Alors de quoi parle-t-on ? Qu’est-ce qui accélère quand le temps passe plus vite ? La circulation des informations et des corps, les innovations techniques et les promesses qui les accompagnent, les mots à la mode, etc.
La vitesse devient la condition de possibilité numéro une pour subsister : il faut s’adapter, c’est-à-dire jouer le jeu et suivre le rythme, sous peine de faiblir et de faillir, dans les tréfonds de la jungle darwinienne néolibérale. Ce n’est plus « marche ou crève », c’est « cours ou crève ».

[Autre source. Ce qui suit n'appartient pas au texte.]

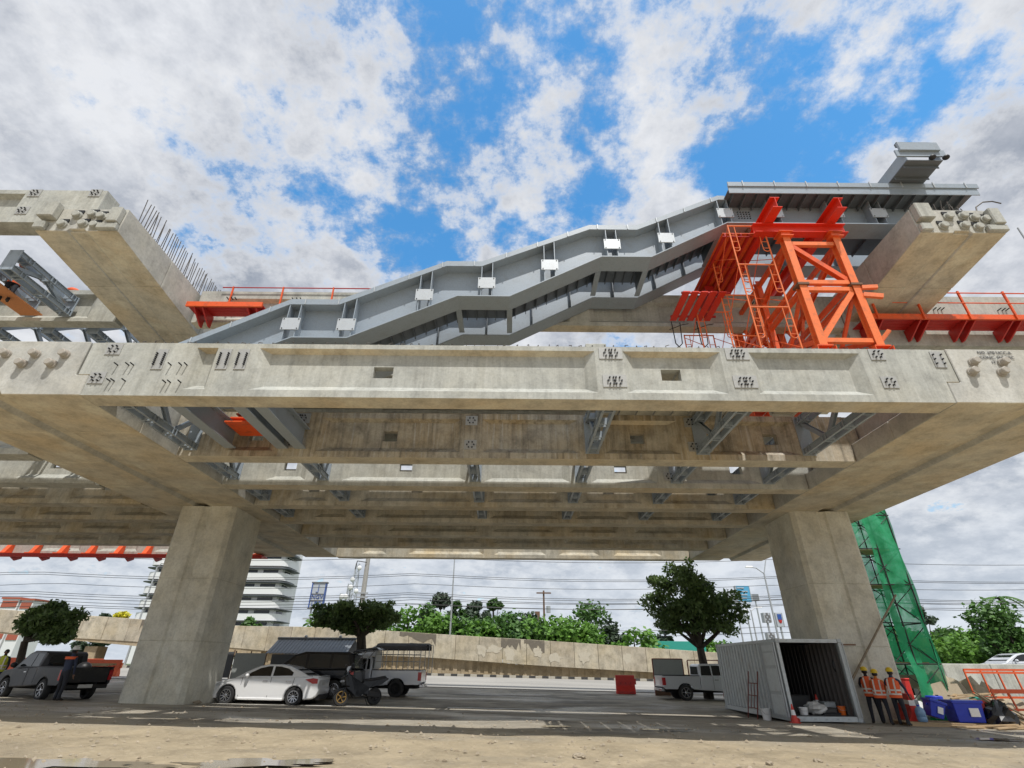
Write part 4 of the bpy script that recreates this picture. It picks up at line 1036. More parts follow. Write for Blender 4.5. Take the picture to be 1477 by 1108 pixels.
for (u0, u1, vt, lb) in ((2, 27, 864, 'far red and white block of flats at the left edge'), (30, 48, 866, 'narrower far red and white block right of the first one')):
    a, b = at(u0, 870, 260), at(u1, 870, 260); zt = at(u0, vt, 260).z
    t = thing('tower_block', lb, 'building', ((a.x + b.x) / 2, 260, 1), 'far blocks of flats')
    MB().box(a.x, b.x, 260, 272, 1, zt).build('wall', 'white', t)
    for k in range(4): MB().box(a.x + .5, b.x - .5, 259.7, 259.99, zt - 3.6 - k * 4.4, zt - .8 - k * 4.4).build('facade_band', 'brickred', t)
    MB().box(a.x - .5, b.x + .5, 259.5, 272.5, zt, zt + .8).build('roof', 'brickred', t)

# ------------------------------------------------------------------ poles, lamps, towers, signs, wires
def pole(name, label, cat, u0, v0, v1, Y, r0, r1, mat, group=None):
    b = at(u0, v0, Y); top = at(u0, v1, Y).z; z = gz(b.x, Y) - .1
    t = thing(name, label, cat, (b.x, Y, z), group)
    MB().tube((b.x, Y, z), (b.x, Y, top), r0, 8, r1).build('pole', mat, t, smooth=True)
    return t, b.x, top
M['galv'] = painted('galvanised pole', (.42, .44, .45), .45, (.3, .3, .3), .3, .3)
M['cpole'] = plain('concrete pole', (.40, .39, .36), .8)
t, x, z = pole('light_mast', 'tall slim light mast rising from behind the middle of the ramp wall', 'light mast', 650, 900, 806, 52, .11, .05, 'galv')
t, x, z = pole('utility_pole', 'thick concrete utility pole behind the flat-topped tree', 'utility pole', 522, 870, 792, 50, .28, .2, 'cpole', 'utility poles')
for zz in (at(522, 856, 50).z, at(522, 862, 50).z): MB().box(x - .5, x + .5, 49.7, 49.8, zz - .06, zz + .06).build('cross_arm', 'galv', t)
MB().path([(x, 49.7, at(522, 812, 50).z), (x - .9, 49.7, at(522, 810, 50).z), (x - 1.0, 49.7, at(522, 822, 50).z)], .04).build('cable_hook', 'bolt', t)
t, x, z = pole('utility_pole', 'thin dark utility pole with transformer above the middle bushes', 'utility pole', 785, 895, 852, 90, .2, .14, 'rust', 'utility poles')
MB().box(x - 1.2, x + 1.2, 89.7, 89.85, z - .5, z - .3).build('cross_arm', 'rust', t); MB().tube((x + .7, 89.6, z - 3.4), (x + .7, 89.6, z - 2.4), .35, 10).build('transformer', 'galv', t); MB().box(x - 1.5, x - .7, 89.7, 89.8, z - 5, z - 3.2).build('equipment_frame', 'rust', t)
def lattice(label, u, v0, v1, Y, w):
    b = at(u, v0, Y); zt = at(u, v1, Y).z; z = gz(b.x, Y)
    t = thing('telecom_tower', label, 'tower', (b.x, Y, z), 'telecom towers')
    mb = MB(); n = 14
    for k in range(n):
        za, zb = z + (zt - z) * k / n, z + (zt - z) * (k + 1) / n; wa = w * (1 - .65 * k / n); wb = w * (1 - .65 * (k + 1) / n)
        for sx, sy in ((-1, -1), (1, -1), (1, 1), (-1, 1)): mb.bar((b.x + sx * wa, Y + sy * wa, za), (b.x + sx * wb, Y + sy * wb, zb), .18, .18)
        mb.bar((b.x - wa, Y - wa, za), (b.x + wb, Y - wb, zb), .12, .12); mb.bar((b.x + wa, Y - wa, za), (b.x - wb, Y - wb, zb), .12, .12)
    mb.build('lattice', 'galv', t)
    for k in range(3): MB().ball((b.x + w * .6 * (-1) ** k, Y - w * .5, zt - (zt - z) * (.05 + k * .12)), .7, .4, .7).build('dish', 'white', t)
lattice('taller lattice telecom tower beside the fuel sign', 505, 890, 813, 160, 1.3); lattice('shorter lattice telecom mast left of the taller one', 497, 890, 842, 150, .8); lattice('short lattice mast hidden low behind the flat-topped tree', 487, 890, 856, 150, .6)
def lamp(label, u, v0, v1, Y, arms, mat='galv'):
    t, x, z = pole('street_lamp', label, 'street lamp', u, v0, v1, Y, .11, .07, mat, 'street lamps')
    for (dx, dz, L) in arms:
        MB().path([(x, Y, z - .1), (x + dx * .5, Y, z + dz * .8), (x + dx, Y, z + dz)], .045).build('arm', mat, t)
        MB().hexa([(x + dx - L / 2, Y - .14, z + dz - .06), (x + dx + L / 2, Y - .14, z + dz - .06), (x + dx + L / 2, Y + .14, z + dz - .06), (x + dx - L / 2, Y + .14, z + dz - .06), (x + dx - L / 2 + .1, Y - .1, z + dz + .08), (x + dx + L / 2 - .05, Y - .1, z + dz + .08), (x + dx + L / 2 - .05, Y + .1, z + dz + .08), (x + dx - L / 2 + .1, Y + .1, z + dz + .08)]).build('lamp_head', 'white', t)
lamp('tall street lamp with two arms left of the right column', 1116, 890, 826, 50, [(-1.3, .5, .7), (1.0, 1.6, .9)])
lamp('small street lamp low behind the dark tree, left one of two', 1070, 915, 884, 60, [(.9, .3, .6), (.9, -.6, .5)]); lamp('small street lamp low behind the dark tree, right one of two', 1090, 915, 880, 62, [(1.0, .3, .6)])
lamp('thin lamp post in front of the white apartment block', 206, 880, 818, 60, [(.7, .5, .6)])
lamp('second thin lamp post by the white apartment block, closer to the column', 216, 880, 850, 64, [(.6, .5, .5)])
def box_sign(label, u0, u1, v0, v1, Y, face, side, lines, legs, name='billboard', tcol='ink'):
    c = at((u0 + u1) / 2, (v0 + v1) / 2, Y); w = (u1 - u0) * Y * .93 / F; zt, zb = at(u0, v0, Y).z, at(u0, v1, Y).z
    g = gz(c.x, Y); t = thing(name, label, 'sign', (c.x, Y, g), 'signs')
    o = MB().box(c.x - w / 2, c.x + w / 2, Y, Y + .5, zb, zt).build('panel', face, t)
    MB().box(c.x - w / 2 - .12, c.x - w / 2 - .001, Y - .1, Y + .6, zb, zt).build('side_board', side, t); MB().box(c.x + w / 2 + .001, c.x + w / 2 + .08, Y - .05, Y + .55, zb, zt).build('side_board', side, t)
    for k, (s_, sz, cz, m_) in enumerate(lines): text(s_, sz, m_, (c.x, Y - .03, zb + (zt - zb) * cz), (R(90), 0, 0), t, 'lettering', .01)
    for dx in ([-w * .35, w * .35] if legs == 2 else [0]): MB().tube((c.x + dx, Y + .25, g - .1), (c.x + dx, Y + .25, zb), .12).build('leg', 'galv', t)
    return t, c.x, w, zt, zb
M['sgnblue'] = plain('sign blue', (.03, .10, .38), .4); M['sky_blue'] = plain('billboard light blue', (.10, .42, .68), .5); M['sgnwhite'] = plain('sign white', (.50, .54, .58), .4)
t, x, w, zt, zb = box_sign('tall white and blue fuel sign on legs reading NGV and LPG', 449, 467, 841, 877, 70, 'sgnwhite', 'sgnblue', [('NGV', .72, .43, 'sgnblue'), ('LPG', .72, .16, 'sgnblue')], 2, 'fuel_sign')
MB().bar((x, 69.96, zb + (zt - zb) * .92), (x, 69.96, zb + (zt - zb) * .62), .14, .05).bar((x - .3, 69.96, zb + (zt - zb) * .64), (x, 69.96, zb + (zt - zb) * .62), .14, .05).build('emblem', 'sgnblue', t)
MB().box(x - w / 2 - .2, x + w / 2 + .2, 69.9, 70.55, zt, zt + .14).build('frame_top', 'ink', t); MB().box(x - w / 2, x + w / 2, 69.93, 69.99, zb + (zt - zb) * .29, zb + (zt - zb) * .31).build('divider', 'ink', t); MB().box(x - w / 2, x + w / 2, 69.93, 69.99, zb + (zt - zb) * .55, zb + (zt - zb) * .57).build('divider', 'ink', t); MB().box(x - w / 2 - .2, x + w / 2 + .2, 69.9, 70.55, zb - .1, zb).build('frame_bottom', 'ink', t)
MB().box(x - 1.4, x + 1.4, 70.1, 70.3, zb - 1.3, zb - 1.15).build('cross_beam', 'galv', t)
t, x, w, zt, zb = box_sign('light blue billboard high behind the dark round-crowned tree', 1063, 1082, 845, 868, 85, 'sky_blue', 'sgnwhite', [], 1)
for k in range(5): MB().box(x - w * .45, x + w * (.1 + .08 * (k * 3 % 4)), 84.93, 84.98, zt - .4 - k * .5, zt - .25 - k * .5).build('pale_bar', 'sgnwhite', t)
t, x, w, zt, zb = box_sign('small dark billboard right of the light blue one', 1085, 1094, 857, 866, 88, 'sgn_grey', 'galv', [], 1) if M.setdefault('sgn_grey', plain('sign grey', (.22, .24, .26), .5)) else None
t, x, w, zt, zb = box_sign('narrow white banner with blue and red print beside the right column', 1121, 1129, 884, 904, 66, 'sgnwhite', 'sgnwhite', [], 1, 'banner_sign')
MB().box(x - w * .35, x + w * .35, 65.93, 65.98, zt - .75, zt - .15).build('blue_print', 'sgnblue', t); MB().ball((x, 65.97, (zt + zb) / 2), .22, .03, .4).build('red_print', 'red', t)
for (u, v0, v1, lb) in ((1107, 884, 898, 'upper grey chequered sign on a pole behind the container'), (1113, 913, 925, 'lower grey chequered sign just above the container roof')):
    t, x, w, zt, zb = box_sign(lb, u - 4, u + 4, v0, v1, 64, 'sgnwhite', 'galv', [], 1, 'traffic_sign')
    for i in range(3):
        for j in range(4):
            if (i + j) % 2 == 0: MB().box(x - w / 2 + w * i / 3, x - w / 2 + w * (i + 1) / 3, 63.95, 63.99, zb + (zt - zb) * j / 4, zb + (zt - zb) * (j + 1) / 4).build('dark_square', 'ink', t)
WIRES = [(50.2, 826, 830), (50.2, 829, 832), (50.0, 854, 857), (50.0, 857, 859), (50.1, 861, 863), (50.1, 870, 871), (51, 801, 806), (55, 908, 911), (55, 900, 903), (53, 842, 842.5), (53, 867, 862), (53, 874, 869)]
for k, (Y, va, vb) in enumerate(WIRES):
    a, b = at(-200, va, Y), at(1680, vb, Y); zm = (a.z + b.z) / 2
    a.z, b.z = at(300, va, Y).z, at(1200, vb, Y).z
    pts = []
    for i in range(49):
        s = i / 48; x = -75 + 150 * s; per = (x + 9) / 36.0; fr = per - math.floor(per)
        pts.append((x, Y, a.z + (b.z - a.z) * (x + 38) / 76 - 4 * .5 * fr * (1 - fr)))
    tag(MB().path(pts, .022, 5).build('power_line', 'bolt'), 'thin dark power line strung across the sky behind the ramp wall', 'power line', 'power lines across the background')
# turquoise hoarding
p = at(975, 930, 50); tag(MB().box(p.x - 2.2, p.x + 2.6, 50, 50.08, gz(p.x, 50), at(975, 925, 50).z).build('site_hoarding', 'turq', bevel=.01), 'turquoise sheet hoarding above the ramp wall under the dark tree', 'hoarding') if M.setdefault('turq', plain('turquoise sheet', (.04, .38, .30), .5)) else None
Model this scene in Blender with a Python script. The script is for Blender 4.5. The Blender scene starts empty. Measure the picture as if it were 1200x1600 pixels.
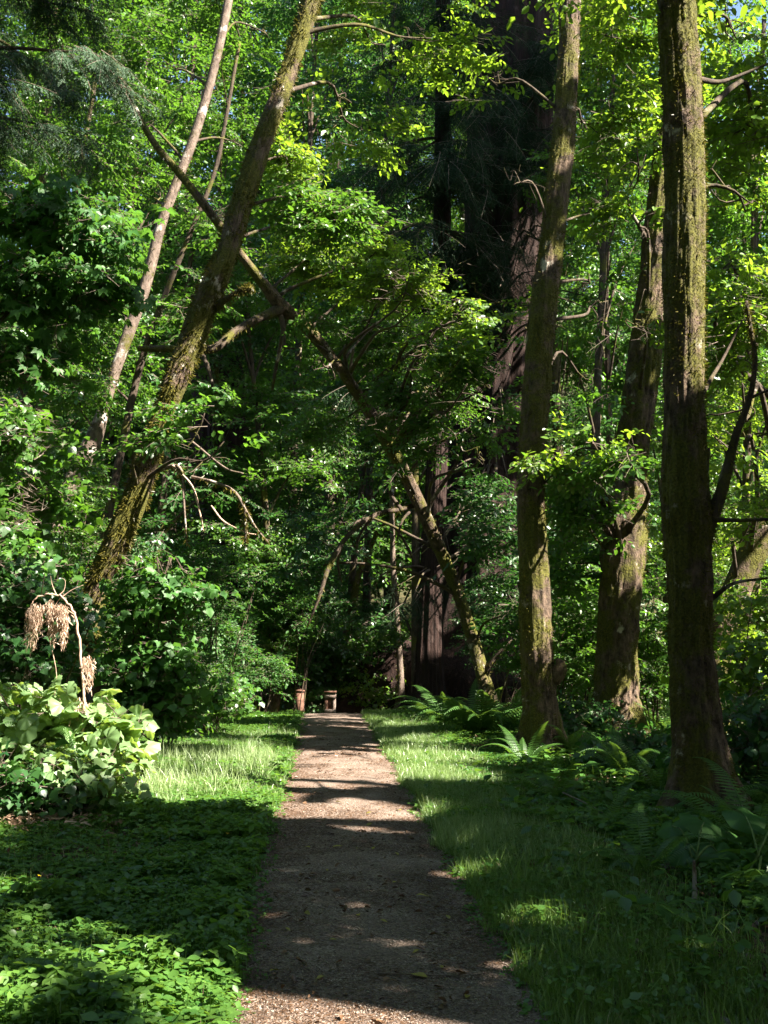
import bpy, math, random
import numpy as np
from math import radians, sin, cos, pi
sc = bpy.context.scene
COL = sc.collection
# ------------------------------------------------------------------ camera
CAMZ = 1.65; FPX = 1750.0; PITCH = math.atan(207/1750.0); YAW = radians(3.2)
cam = bpy.data.cameras.new('camera'); camo = bpy.data.objects.new('camera', cam); COL.objects.link(camo)
cam.sensor_fit = 'VERTICAL'; cam.sensor_height = 24.0; cam.lens = 24.0*FPX/1600.0
cam.clip_start = 0.05; cam.clip_end = 2000
camo.location = (0, 0, CAMZ); camo.rotation_euler = (pi/2+PITCH, 0, -YAW)
cam.dof.use_dof = False
sc.camera = camo
# ------------------------------------------------------------------ sky and sun
SUN_EL = radians(44); SUN_AZ = radians(118)      # clockwise from +Y
EXPOSURE = 2.85
w = bpy.data.worlds.new('World'); sc.world = w; w.use_nodes = True
nt = w.node_tree; nt.nodes.clear()
sky = nt.nodes.new('ShaderNodeTexSky'); sky.sky_type = 'NISHITA'; sky.sun_disc = False
sky.sun_elevation = SUN_EL; sky.sun_rotation = SUN_AZ
bg = nt.nodes.new('ShaderNodeBackground'); bg.inputs[1].default_value = 0.05
wo = nt.nodes.new('ShaderNodeOutputWorld')
nt.links.new(sky.outputs[0], bg.inputs[0]); nt.links.new(bg.outputs[0], wo.inputs[0])
sl = bpy.data.lights.new('sun', 'SUN'); sl.energy = 5.0; sl.angle = radians(0.5); sl.color = (1.0, 0.93, 0.80)
so = bpy.data.objects.new('sun', sl); COL.objects.link(so)
S = np.array([sin(SUN_AZ)*cos(SUN_EL), cos(SUN_AZ)*cos(SUN_EL), sin(SUN_EL)])
from mathutils import Vector
so.rotation_euler = Vector(S).to_track_quat('Z', 'Y').to_euler(); so.location = (20, -5, 30)
sc.view_settings.view_transform = 'Standard'; sc.view_settings.look = 'None'
sc.view_settings.exposure = EXPOSURE; sc.view_settings.gamma = 1
sc.render.engine = 'CYCLES'
sc.cycles.use_denoising = True
sc.cycles.max_bounces = 6; sc.cycles.diffuse_bounces = 3; sc.cycles.glossy_bounces = 2
sc.cycles.transmission_bounces = 4; sc.cycles.transparent_max_bounces = 4
sc.cycles.sample_clamp_indirect = 4.0

# ------------------------------------------------------------------ camera maths
cy, sy, cp, sp = cos(YAW), sin(YAW), cos(PITCH), sin(PITCH)
Rv = np.array([cy, -sy, 0.0]); Fv = np.array([sy*cp, cy*cp, sp]); Uv = np.array([-sy*sp, -cy*sp, cp])
C0 = np.array([0, 0, CAMZ])
def P(px, py, Y):
    """world point of a photo pixel at world depth Y"""
    d = Rv*((px-600)/FPX) + Uv*((800-py)/FPX) + Fv
    return C0 + d*(Y/d[1])
def proj(Q):
    q = np.atleast_2d(Q)-C0
    z = q@Fv
    return 600+FPX*(q@Rv)/z, 800-FPX*(q@Uv)/z, z
SA, CA = sin(SUN_AZ), cos(SUN_AZ)
def uvw(Q):
    Q = np.atleast_2d(Q)
    h = Q[:, 0]*SA+Q[:, 1]*CA
    return -Q[:, 0]*CA+Q[:, 1]*SA, Q[:, 2]*cos(SUN_EL)-h*sin(SUN_EL), Q@S

# ------------------------------------------------------------------ noise
def _h(ix, iy, iz, seed):
    n = (ix.astype(np.int64)*374761393 + iy.astype(np.int64)*668265263 + iz.astype(np.int64)*2147483647 + seed*974634777) & 0xffffffff
    n = ((n ^ (n >> 13))*1274126177) & 0xffffffff
    n = n ^ (n >> 16)
    return (n & 0xffffff)/float(0xffffff)
def vnoise(x, y, z=None, seed=0):
    x = np.asarray(x, float); y = np.asarray(y, float)
    z = np.zeros_like(x+y) if z is None else np.asarray(z, float)
    x, y, z = np.broadcast_arrays(x, y, z)
    i, j, k = np.floor(x), np.floor(y), np.floor(z)
    f, g, h = x-i, y-j, z-k
    f, g, h = f*f*(3-2*f), g*g*(3-2*g), h*h*(3-2*h)
    r = 0
    for a in (0, 1):
        for b in (0, 1):
            for c in (0, 1):
                r = r + _h(i+a, j+b, k+c, seed)*(f if a else 1-f)*(g if b else 1-g)*(h if c else 1-h)
    return r*2-1
def fbm(x, y, z=None, seed=0, o=3):
    r = 0; a = 1; t = 0
    for q in range(o):
        r = r + a*vnoise(np.asarray(x)*2**q, np.asarray(y)*2**q, None if z is None else np.asarray(z)*2**q, seed+q*17)
        t += a; a *= 0.5
    return r/t
def sstep(a, b, x):
    t = np.clip((x-a)/(b-a), 0, 1); return t*t*(3-2*t)

# ------------------------------------------------------------------ ground shape
def path_mid(y):
    return 0.30 - 0.004*np.maximum(y-20, 0)
def path_half(y, side):
    y = np.asarray(y, float)
    return 0.70 + 0.05*vnoise(y*0.9, y*0+side*3.1, seed=5) + 0.045*vnoise(y*3.1, y*0+side*7.7, seed=6) + (0.05 if side > 0 else 0)
def ground(x, y):
    x = np.asarray(x, float); y = np.asarray(y, float)
    h = 0.04*fbm(x*0.5, y*0.5, seed=11)*sstep(0.6, 2.5, abs(x-.3))
    h = h - 0.55*sstep(27.3, 30.5, y)
    h = h + 0.35*sstep(-3.6, -7.0, x)*sstep(5, 9, y) + 0.10*np.maximum(-6.5-x, 0)*sstep(5, 12, y)
    h = h + 0.10*np.maximum(x-9, 0)
    h = h + 0.55*np.clip(y-50, 0, 75)
    h = h + 1.5*np.exp(-((x-4.1)/2.0)**2-((y-32.5)/2.6)**2)
    lim = np.clip(h, -5, 45)
    dip = np.exp(-((x-.3)/0.72)**4)*sstep(-30, -2, -np.abs(y-10)+16)
    return lim - 0.035*dip
def G(px, py):
    """ground point under a photo pixel"""
    lo = P(px, py, 1.0); d = lo-C0; t = 3.0
    for _ in range(4000):
        q = C0+d*t
        if q[2] <= float(ground(q[0], q[1])): break
        t += 0.02+t*0.001
        if t > 90: break
    return q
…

Ce qui sous-tend cette dictature de la vitesse, c’est notamment le rôle de la politesse.
Mais qu’est-ce que la politesse ?
Échec et mat
Pour les questions de définition, il y a le TLF : le Trésor de la Langue Française.
On y lit que l’action de polir consiste à « rendre lisse, uni et brillant ». Comprenez plutôt : ce qui est poli est présentable. Mais ce qui est rugueux, divergent et brut dérange. Au contraire de ce qui brille, ce qui est mat ne convient pas. Échec et mat : du persan « sah mat », « le roi est mort, le roi est vaincu ».
Appelez ça comme vous voudrez, on a là une alternative intenable : c’est la politesse ou la mort.
Cette logique n’en finit pas d’alimenter l’exigence de polir tout ce qui prétend à un statut politique, c’est-à-dire à occuper une place publique et à exercer un certain pouvoir.
Concrètement : au travail ou au gouvernement, on se libère des aspérités, on évacue les paradoxes et les singularités au profit de réponses claires et de discours consensuels.
L’objectif : gagner du temps, et tant pis pour la nuance. Les aspérités coûtent cher.
Accueillir les aspérités exige de tenir dans le même temps des éléments qui ne vont pas dans la même direction, qui viennent troubler une surface lisse en y semant quelques irrégularités, en imposant un certain relief.
Accueillir les aspérités implique de résister aux tentations binaires du « pour ou contre » trop souvent déclaré à la hâte. Les prouesses chirurgicales promises par la 5G n’en oblitèrent pas les problématiques sociales et environnementales. Mais prendre de front la controverse, cela signifie prendre du retard. Et donc faillir. La stratégie consiste alors dans le fait de polir, gommer, simplifier, aveugler s’il le faut. La politesse permet de foncer. Et pour les effets secondaires : après moi le déluge.
Quasi-analphabétisme
Cette quête de politesse nous incite à opérer des réductions magiques, qui portent le manteau du progrès et le masque de la rapidité, reposant finalement sur l’idée que certaines étapes ne sont pas dignes d’exister dans certains contextes. On voudrait les résultats sans les processus. La satisfaction sans efforts. L’exploitation sans révoltes.
Mais quel hubris autorise de tels fantasmes ?
Julien Gracq nous rappelle dans En lisant en écrivant que l’on n’a rien sans rien et que le temps de la lecture s’acoquine toujours avec le temps de l’écriture.
Et pourtant… Pourtant, à l’heure de la “révolution numérique”, nous n’en finissons pas d’acter le divorce entre la production d’informations et la consommation de ces informations : nous naviguons sur un web que nous ne savons pas coder.
Jacques Derrida parle d’un « quasi-analphabétisme » : celui de personnes devenues des réceptrices passives, des consommatrices incapables de critiquer les contenus dont elles sont le réceptacle. Celui, enfin, d’une division artificielle de temporalités pourtant toujours entremêlées dans les faits.
Il est minuit moins une et nous devons renoncer aujourd’hui à ces tours de passe-passe alimentant une tâcheronnisation qui dépolitise jusqu’en Absurdie. Nous devons nous méfier de nous-mêmes. Construire des garde-fous. Quitte à reconnaître nos vulnérabilités, nos interdépendances et nos intermittences.
Alors, soyons impoli.e.s ! Soyons rugueux.se.s ! Frottons entre elles nos aspérités, nos doutes et nos convictions. Le reste est perdu.